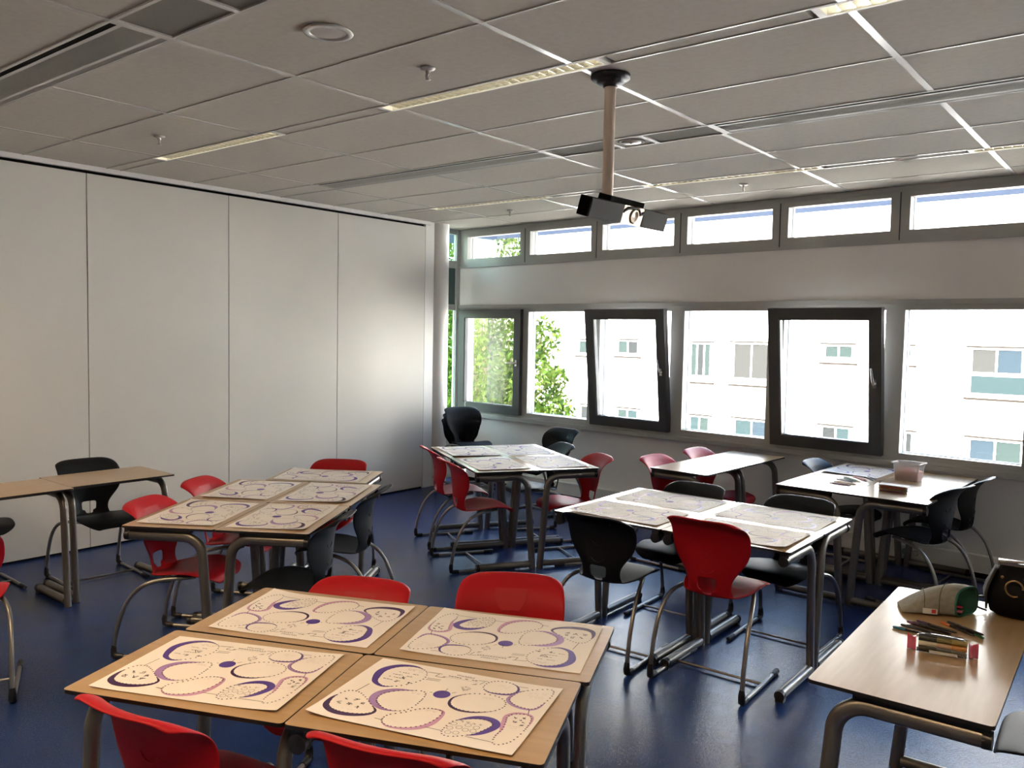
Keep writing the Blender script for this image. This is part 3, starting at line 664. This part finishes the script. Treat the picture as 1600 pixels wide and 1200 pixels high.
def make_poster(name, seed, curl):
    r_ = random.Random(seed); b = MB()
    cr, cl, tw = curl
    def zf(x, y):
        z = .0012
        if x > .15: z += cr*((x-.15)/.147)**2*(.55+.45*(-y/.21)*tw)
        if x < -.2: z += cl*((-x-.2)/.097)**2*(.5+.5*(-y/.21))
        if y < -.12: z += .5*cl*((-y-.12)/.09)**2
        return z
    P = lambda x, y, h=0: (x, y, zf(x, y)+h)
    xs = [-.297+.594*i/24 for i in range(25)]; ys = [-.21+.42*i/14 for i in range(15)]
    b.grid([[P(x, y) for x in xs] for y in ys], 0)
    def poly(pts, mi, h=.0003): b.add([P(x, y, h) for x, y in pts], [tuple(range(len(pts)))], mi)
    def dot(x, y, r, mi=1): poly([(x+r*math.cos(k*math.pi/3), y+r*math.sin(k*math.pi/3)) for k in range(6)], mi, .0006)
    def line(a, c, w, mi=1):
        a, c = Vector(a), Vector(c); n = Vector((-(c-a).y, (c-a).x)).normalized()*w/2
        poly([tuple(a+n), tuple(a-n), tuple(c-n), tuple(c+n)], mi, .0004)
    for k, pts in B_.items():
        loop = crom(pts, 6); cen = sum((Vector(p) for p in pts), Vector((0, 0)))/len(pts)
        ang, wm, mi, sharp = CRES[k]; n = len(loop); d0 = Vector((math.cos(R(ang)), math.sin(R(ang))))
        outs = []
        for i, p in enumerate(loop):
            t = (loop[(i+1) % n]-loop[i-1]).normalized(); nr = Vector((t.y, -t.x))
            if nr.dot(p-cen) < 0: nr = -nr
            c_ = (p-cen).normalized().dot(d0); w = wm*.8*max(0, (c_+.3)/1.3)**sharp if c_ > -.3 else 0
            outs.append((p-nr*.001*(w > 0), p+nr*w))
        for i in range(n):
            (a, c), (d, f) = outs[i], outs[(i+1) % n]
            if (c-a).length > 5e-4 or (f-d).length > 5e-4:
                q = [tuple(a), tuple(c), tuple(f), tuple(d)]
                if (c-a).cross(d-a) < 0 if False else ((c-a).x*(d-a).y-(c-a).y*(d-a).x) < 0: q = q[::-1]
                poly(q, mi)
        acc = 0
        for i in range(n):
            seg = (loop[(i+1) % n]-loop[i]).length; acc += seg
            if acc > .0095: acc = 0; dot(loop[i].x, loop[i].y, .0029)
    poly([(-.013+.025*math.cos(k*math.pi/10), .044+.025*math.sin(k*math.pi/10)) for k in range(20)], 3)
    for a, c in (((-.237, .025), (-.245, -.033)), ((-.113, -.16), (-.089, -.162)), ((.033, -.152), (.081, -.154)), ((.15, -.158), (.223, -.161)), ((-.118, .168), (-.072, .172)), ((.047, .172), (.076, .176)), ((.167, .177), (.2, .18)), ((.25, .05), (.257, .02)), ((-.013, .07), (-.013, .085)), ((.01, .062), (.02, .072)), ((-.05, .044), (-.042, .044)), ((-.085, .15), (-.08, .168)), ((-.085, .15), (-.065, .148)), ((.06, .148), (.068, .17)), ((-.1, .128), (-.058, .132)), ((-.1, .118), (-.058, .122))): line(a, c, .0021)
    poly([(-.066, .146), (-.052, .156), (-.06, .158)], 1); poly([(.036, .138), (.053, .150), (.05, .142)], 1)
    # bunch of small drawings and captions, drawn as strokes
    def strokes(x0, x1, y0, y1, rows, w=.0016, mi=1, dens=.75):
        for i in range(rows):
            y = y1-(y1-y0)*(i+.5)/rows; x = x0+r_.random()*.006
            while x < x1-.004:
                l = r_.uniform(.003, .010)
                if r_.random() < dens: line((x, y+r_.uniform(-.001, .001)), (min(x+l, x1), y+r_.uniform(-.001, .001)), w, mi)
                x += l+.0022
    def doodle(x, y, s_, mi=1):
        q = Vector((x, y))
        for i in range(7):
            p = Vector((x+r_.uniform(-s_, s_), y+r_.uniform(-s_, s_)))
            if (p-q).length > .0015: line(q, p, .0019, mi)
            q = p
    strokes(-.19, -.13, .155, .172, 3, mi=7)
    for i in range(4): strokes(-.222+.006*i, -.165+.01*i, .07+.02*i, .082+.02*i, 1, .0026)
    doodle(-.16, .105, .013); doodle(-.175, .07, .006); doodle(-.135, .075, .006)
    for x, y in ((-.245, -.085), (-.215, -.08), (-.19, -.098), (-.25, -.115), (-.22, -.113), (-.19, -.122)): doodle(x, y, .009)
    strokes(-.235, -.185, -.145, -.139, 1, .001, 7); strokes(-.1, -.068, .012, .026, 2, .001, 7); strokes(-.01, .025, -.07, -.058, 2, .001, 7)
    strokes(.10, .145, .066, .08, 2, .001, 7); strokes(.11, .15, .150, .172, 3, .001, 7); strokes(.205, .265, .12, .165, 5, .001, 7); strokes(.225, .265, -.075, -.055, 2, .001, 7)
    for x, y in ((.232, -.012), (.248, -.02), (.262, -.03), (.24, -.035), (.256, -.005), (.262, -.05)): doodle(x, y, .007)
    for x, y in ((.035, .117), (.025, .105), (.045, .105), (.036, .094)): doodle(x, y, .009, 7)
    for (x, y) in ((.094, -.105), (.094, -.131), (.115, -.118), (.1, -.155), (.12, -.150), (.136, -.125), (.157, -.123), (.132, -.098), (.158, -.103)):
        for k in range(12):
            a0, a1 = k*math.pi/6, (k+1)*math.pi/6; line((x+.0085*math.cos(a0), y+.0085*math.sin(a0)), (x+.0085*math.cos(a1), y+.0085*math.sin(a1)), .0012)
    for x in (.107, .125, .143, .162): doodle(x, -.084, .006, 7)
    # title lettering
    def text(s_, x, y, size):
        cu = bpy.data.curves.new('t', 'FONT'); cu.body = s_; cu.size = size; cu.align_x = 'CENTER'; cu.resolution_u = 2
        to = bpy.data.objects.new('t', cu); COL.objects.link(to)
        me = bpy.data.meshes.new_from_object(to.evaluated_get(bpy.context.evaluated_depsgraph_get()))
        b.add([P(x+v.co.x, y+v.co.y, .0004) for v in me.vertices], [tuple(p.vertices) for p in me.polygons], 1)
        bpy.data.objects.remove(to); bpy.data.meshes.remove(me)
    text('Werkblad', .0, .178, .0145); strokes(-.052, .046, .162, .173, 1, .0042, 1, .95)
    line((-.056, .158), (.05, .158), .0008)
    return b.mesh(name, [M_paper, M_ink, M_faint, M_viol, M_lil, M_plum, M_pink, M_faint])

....

### [THE REQUEST]
Could you repeat all of the material exactly? Pictures should not be copied.

### [THE COMPLETED TASK]
Keep writing the Blender script for this image. This is part 3, starting at line 664. This part finishes the script. Treat the picture as 1600 pixels wide and 1200 pixels high.
def make_poster(name, seed, curl):
    r_ = random.Random(seed); b = MB()
    cr, cl, tw = curl
    def zf(x, y):
        z = .0012
        if x > .15: z += cr*((x-.15)/.147)**2*(.55+.45*(-y/.21)*tw)
        if x < -.2: z += cl*((-x-.2)/.097)**2*(.5+.5*(-y/.21))
        if y < -.12: z += .5*cl*((-y-.12)/.09)**2
        return z
    P = lambda x, y, h=0: (x, y, zf(x, y)+h)
    xs = [-.297+.594*i/24 for i in range(25)]; ys = [-.21+.42*i/14 for i in range(15)]
    b.grid([[P(x, y) for x in xs] for y in ys], 0)
    def poly(pts, mi, h=.0003): b.add([P(x, y, h) for x, y in pts], [tuple(range(len(pts)))], mi)
    def dot(x, y, r, mi=1): poly([(x+r*math.cos(k*math.pi/3), y+r*math.sin(k*math.pi/3)) for k in range(6)], mi, .0006)
    def line(a, c, w, mi=1):
        a, c = Vector(a), Vector(c); n = Vector((-(c-a).y, (c-a).x)).normalized()*w/2
        poly([tuple(a+n), tuple(a-n), tuple(c-n), tuple(c+n)], mi, .0004)
    for k, pts in B_.items():
        loop = crom(pts, 6); cen = sum((Vector(p) for p in pts), Vector((0, 0)))/len(pts)
        ang, wm, mi, sharp = CRES[k]; n = len(loop); d0 = Vector((math.cos(R(ang)), math.sin(R(ang))))
        outs = []
        for i, p in enumerate(loop):
            t = (loop[(i+1) % n]-loop[i-1]).normalized(); nr = Vector((t.y, -t.x))
            if nr.dot(p-cen) < 0: nr = -nr
            c_ = (p-cen).normalized().dot(d0); w = wm*.8*max(0, (c_+.3)/1.3)**sharp if c_ > -.3 else 0
            outs.append((p-nr*.001*(w > 0), p+nr*w))
        for i in range(n):
            (a, c), (d, f) = outs[i], outs[(i+1) % n]
            if (c-a).length > 5e-4 or (f-d).length > 5e-4:
                q = [tuple(a), tuple(c), tuple(f), tuple(d)]
                if (c-a).cross(d-a) < 0 if False else ((c-a).x*(d-a).y-(c-a).y*(d-a).x) < 0: q = q[::-1]
                poly(q, mi)
        acc = 0
        for i in range(n):
            seg = (loop[(i+1) % n]-loop[i]).length; acc += seg
            if acc > .0095: acc = 0; dot(loop[i].x, loop[i].y, .0029)
    poly([(-.013+.025*math.cos(k*math.pi/10), .044+.025*math.sin(k*math.pi/10)) for k in range(20)], 3)
    for a, c in (((-.237, .025), (-.245, -.033)), ((-.113, -.16), (-.089, -.162)), ((.033, -.152), (.081, -.154)), ((.15, -.158), (.223, -.161)), ((-.118, .168), (-.072, .172)), ((.047, .172), (.076, .176)), ((.167, .177), (.2, .18)), ((.25, .05), (.257, .02)), ((-.013, .07), (-.013, .085)), ((.01, .062), (.02, .072)), ((-.05, .044), (-.042, .044)), ((-.085, .15), (-.08, .168)), ((-.085, .15), (-.065, .148)), ((.06, .148), (.068, .17)), ((-.1, .128), (-.058, .132)), ((-.1, .118), (-.058, .122))): line(a, c, .0021)
    poly([(-.066, .146), (-.052, .156), (-.06, .158)], 1); poly([(.036, .138), (.053, .150), (.05, .142)], 1)
    # bunch of small drawings and captions, drawn as strokes
    def strokes(x0, x1, y0, y1, rows, w=.0016, mi=1, dens=.75):
        for i in range(rows):
            y = y1-(y1-y0)*(i+.5)/rows; x = x0+r_.random()*.006
            while x < x1-.004:
                l = r_.uniform(.003, .010)
                if r_.random() < dens: line((x, y+r_.uniform(-.001, .001)), (min(x+l, x1), y+r_.uniform(-.001, .001)), w, mi)
                x += l+.0022
    def doodle(x, y, s_, mi=1):
        q = Vector((x, y))
        for i in range(7):
            p = Vector((x+r_.uniform(-s_, s_), y+r_.uniform(-s_, s_)))
            if (p-q).length > .0015: line(q, p, .0019, mi)
            q = p
    strokes(-.19, -.13, .155, .172, 3, mi=7)
    for i in range(4): strokes(-.222+.006*i, -.165+.01*i, .07+.02*i, .082+.02*i, 1, .0026)
    doodle(-.16, .105, .013); doodle(-.175, .07, .006); doodle(-.135, .075, .006)
    for x, y in ((-.245, -.085), (-.215, -.08), (-.19, -.098), (-.25, -.115), (-.22, -.113), (-.19, -.122)): doodle(x, y, .009)
    strokes(-.235, -.185, -.145, -.139, 1, .001, 7); strokes(-.1, -.068, .012, .026, 2, .001, 7); strokes(-.01, .025, -.07, -.058, 2, .001, 7)
    strokes(.10, .145, .066, .08, 2, .001, 7); strokes(.11, .15, .150, .172, 3, .001, 7); strokes(.205, .265, .12, .165, 5, .001, 7); strokes(.225, .265, -.075, -.055, 2, .001, 7)
    for x, y in ((.232, -.012), (.248, -.02), (.262, -.03), (.24, -.035), (.256, -.005), (.262, -.05)): doodle(x, y, .007)
    for x, y in ((.035, .117), (.025, .105), (.045, .105), (.036, .094)): doodle(x, y, .009, 7)
    for (x, y) in ((.094, -.105), (.094, -.131), (.115, -.118), (.1, -.155), (.12, -.150), (.136, -.125), (.157, -.123), (.132, -.098), (.158, -.103)):
        for k in range(12):
            a0, a1 = k*math.pi/6, (k+1)*math.pi/6; line((x+.0085*math.cos(a0), y+.0085*math.sin(a0)), (x+.0085*math.cos(a1), y+.0085*math.sin(a1)), .0012)
    for x in (.107, .125, .143, .162): doodle(x, -.084, .006, 7)
    # title lettering
    def text(s_, x, y, size):
        cu = bpy.data.curves.new('t', 'FONT'); cu.body = s_; cu.size = size; cu.align_x = 'CENTER'; cu.resolution_u = 2
        to = bpy.data.objects.new('t', cu); COL.objects.link(to)
        me = bpy.data.meshes.new_from_object(to.evaluated_get(bpy.context.evaluated_depsgraph_get()))
        b.add([P(x+v.co.x, y+v.co.y, .0004) for v in me.vertices], [tuple(p.vertices) for p in me.polygons], 1)
        bpy.data.objects.remove(to); bpy.data.meshes.remove(me)
    text('Werkblad', .0, .178, .0145); strokes(-.052, .046, .162, .173, 1, .0042, 1, .95)
    line((-.056, .158), (.05, .158), .0008)
    return b.mesh(name, [M_paper, M_ink, M_faint, M_viol, M_lil, M_plum, M_pink, M_faint])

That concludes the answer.